Segundo Clara, os cursos, com duração média de 11 meses, são divididos entre os voltados para adultos e os para adolescentes. As aulas vão desde eletricidade até artes gráficas, passando por mecânica, escritório informatizado, pneumática e refrigeração. A pedagogia utilizada procura envolver ao máximo os alunos. "Sempre tem três ou quatro pessoas no quadro negro partilhando o que sabem. Até a cantina é cuidada por eles próprios, não fica ninguém vendendo. Existe uma caixa lá dentro, os alunos pegam a mercadoria, deixam o pagamento e cuidam do troco. Tudo por conta deles mesmos. Eles ficam espantados e dizem que só se encontra coisa assim na Suíça. E se houver algum problema, é realizada uma Assembléia", explica Clara.

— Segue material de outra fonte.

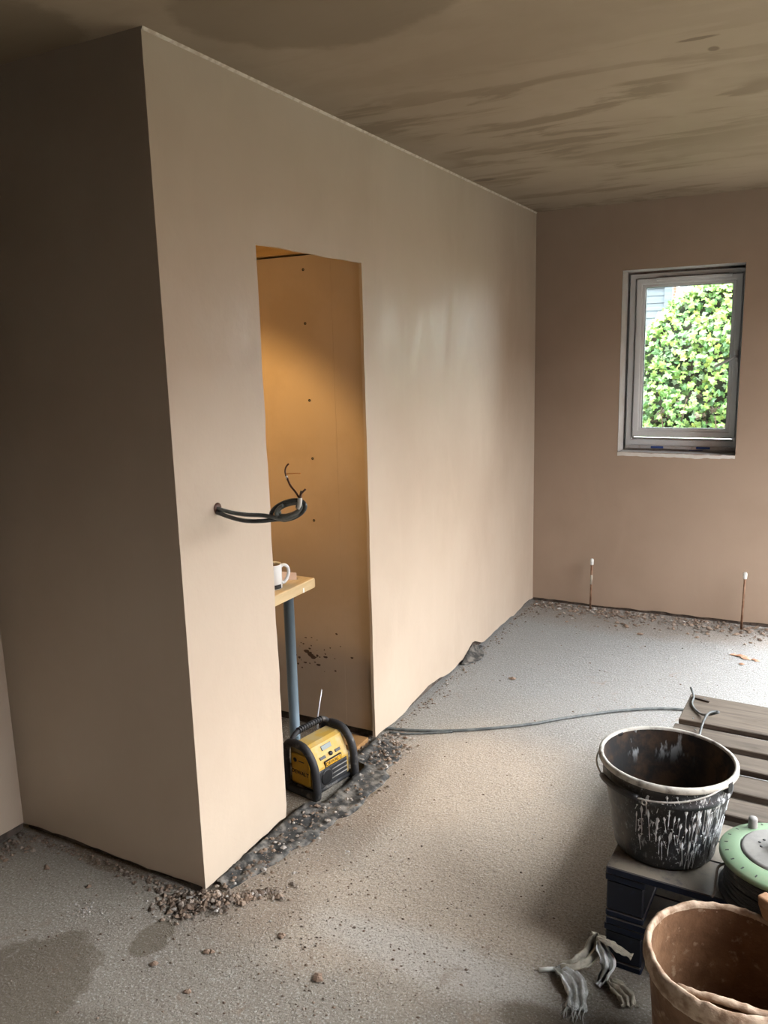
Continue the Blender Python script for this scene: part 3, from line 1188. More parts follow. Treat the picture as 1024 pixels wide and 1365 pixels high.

No CTC, a preocupação é acima de tudo dar uma formação política aos alunos e discutir com eles a transformação da sociedade. Pelo menos um dia por semana os professores abordam com os alunos temas que vão desde o surgimento do Universo até o ensino de História sob o ponto de vista do Trabalho (explicando que a organização da sociedade já foi diferente - nem sempre o capitalismo vigorou -, que pode ser diferente e que existem outras linhas de pensamento, como o socialismo e o anarquismo). O CTC não abre mão de fazer essa contextualização e mostrar tais possibilidades. "Nós não fazemos cursinhos profissionalizantes para as pessoas se darem bem. Queremos fazer a reflexão na prática, ensinar as pessoas a não aceitarem nada pronto, colocar perspectivas e debatermos a sociedade que gostaríamos", conclui Clara, ela mesma uma professora de matemática e eletricidade.